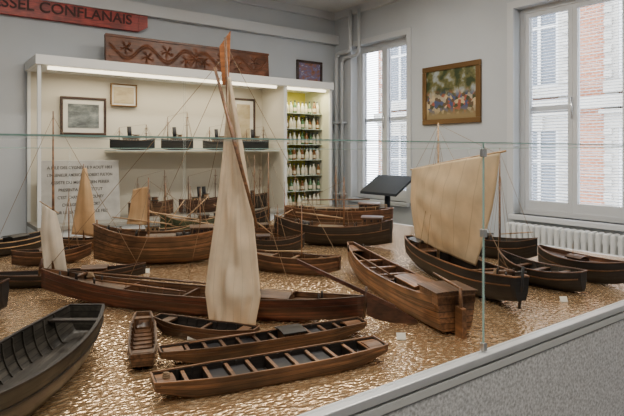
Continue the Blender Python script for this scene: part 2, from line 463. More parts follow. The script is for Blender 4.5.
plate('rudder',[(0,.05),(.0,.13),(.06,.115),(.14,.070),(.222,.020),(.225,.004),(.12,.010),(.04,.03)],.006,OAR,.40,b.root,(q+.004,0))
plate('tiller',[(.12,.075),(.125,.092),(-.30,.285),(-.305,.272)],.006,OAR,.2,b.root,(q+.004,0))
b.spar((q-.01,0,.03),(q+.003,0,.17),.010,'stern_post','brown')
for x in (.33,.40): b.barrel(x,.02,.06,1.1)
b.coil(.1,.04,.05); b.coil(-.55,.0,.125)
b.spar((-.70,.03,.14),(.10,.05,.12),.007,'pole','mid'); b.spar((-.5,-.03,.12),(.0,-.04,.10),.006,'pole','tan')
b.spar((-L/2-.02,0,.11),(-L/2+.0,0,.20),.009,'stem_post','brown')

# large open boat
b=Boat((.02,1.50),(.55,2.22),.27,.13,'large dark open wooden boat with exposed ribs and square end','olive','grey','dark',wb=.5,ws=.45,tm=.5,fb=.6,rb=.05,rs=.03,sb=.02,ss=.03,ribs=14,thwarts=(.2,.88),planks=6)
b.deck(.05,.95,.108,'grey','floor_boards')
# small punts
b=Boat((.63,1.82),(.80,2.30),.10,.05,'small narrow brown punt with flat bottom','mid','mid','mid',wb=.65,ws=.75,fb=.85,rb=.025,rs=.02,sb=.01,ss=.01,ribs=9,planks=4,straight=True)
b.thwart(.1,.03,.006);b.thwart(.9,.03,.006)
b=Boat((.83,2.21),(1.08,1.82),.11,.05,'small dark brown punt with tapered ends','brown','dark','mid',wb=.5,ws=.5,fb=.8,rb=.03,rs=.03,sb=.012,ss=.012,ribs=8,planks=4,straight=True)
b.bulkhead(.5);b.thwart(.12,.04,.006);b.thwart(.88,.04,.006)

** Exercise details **
Omit every picture while copying the listing above exactly.

** The output **
Continue the Blender Python script for this scene: part 2, from line 463. More parts follow. The script is for Blender 4.5.
plate('rudder',[(0,.05),(.0,.13),(.06,.115),(.14,.070),(.222,.020),(.225,.004),(.12,.010),(.04,.03)],.006,OAR,.40,b.root,(q+.004,0))
plate('tiller',[(.12,.075),(.125,.092),(-.30,.285),(-.305,.272)],.006,OAR,.2,b.root,(q+.004,0))
b.spar((q-.01,0,.03),(q+.003,0,.17),.010,'stern_post','brown')
for x in (.33,.40): b.barrel(x,.02,.06,1.1)
b.coil(.1,.04,.05); b.coil(-.55,.0,.125)
b.spar((-.70,.03,.14),(.10,.05,.12),.007,'pole','mid'); b.spar((-.5,-.03,.12),(.0,-.04,.10),.006,'pole','tan')
b.spar((-L/2-.02,0,.11),(-L/2+.0,0,.20),.009,'stem_post','brown')

# large open boat
b=Boat((.02,1.50),(.55,2.22),.27,.13,'large dark open wooden boat with exposed ribs and square end','olive','grey','dark',wb=.5,ws=.45,tm=.5,fb=.6,rb=.05,rs=.03,sb=.02,ss=.03,ribs=14,thwarts=(.2,.88),planks=6)
b.deck(.05,.95,.108,'grey','floor_boards')
# small punts
b=Boat((.63,1.82),(.80,2.30),.10,.05,'small narrow brown punt with flat bottom','mid','mid','mid',wb=.65,ws=.75,fb=.85,rb=.025,rs=.02,sb=.01,ss=.01,ribs=9,planks=4,straight=True)
b.thwart(.1,.03,.006);b.thwart(.9,.03,.006)
b=Boat((.83,2.21),(1.08,1.82),.11,.05,'small dark brown punt with tapered ends','brown','dark','mid',wb=.5,ws=.5,fb=.8,rb=.03,rs=.03,sb=.012,ss=.012,ribs=8,planks=4,straight=True)
b.bulkhead(.5);b.thwart(.12,.04,.006);b.thwart(.88,.04,.006)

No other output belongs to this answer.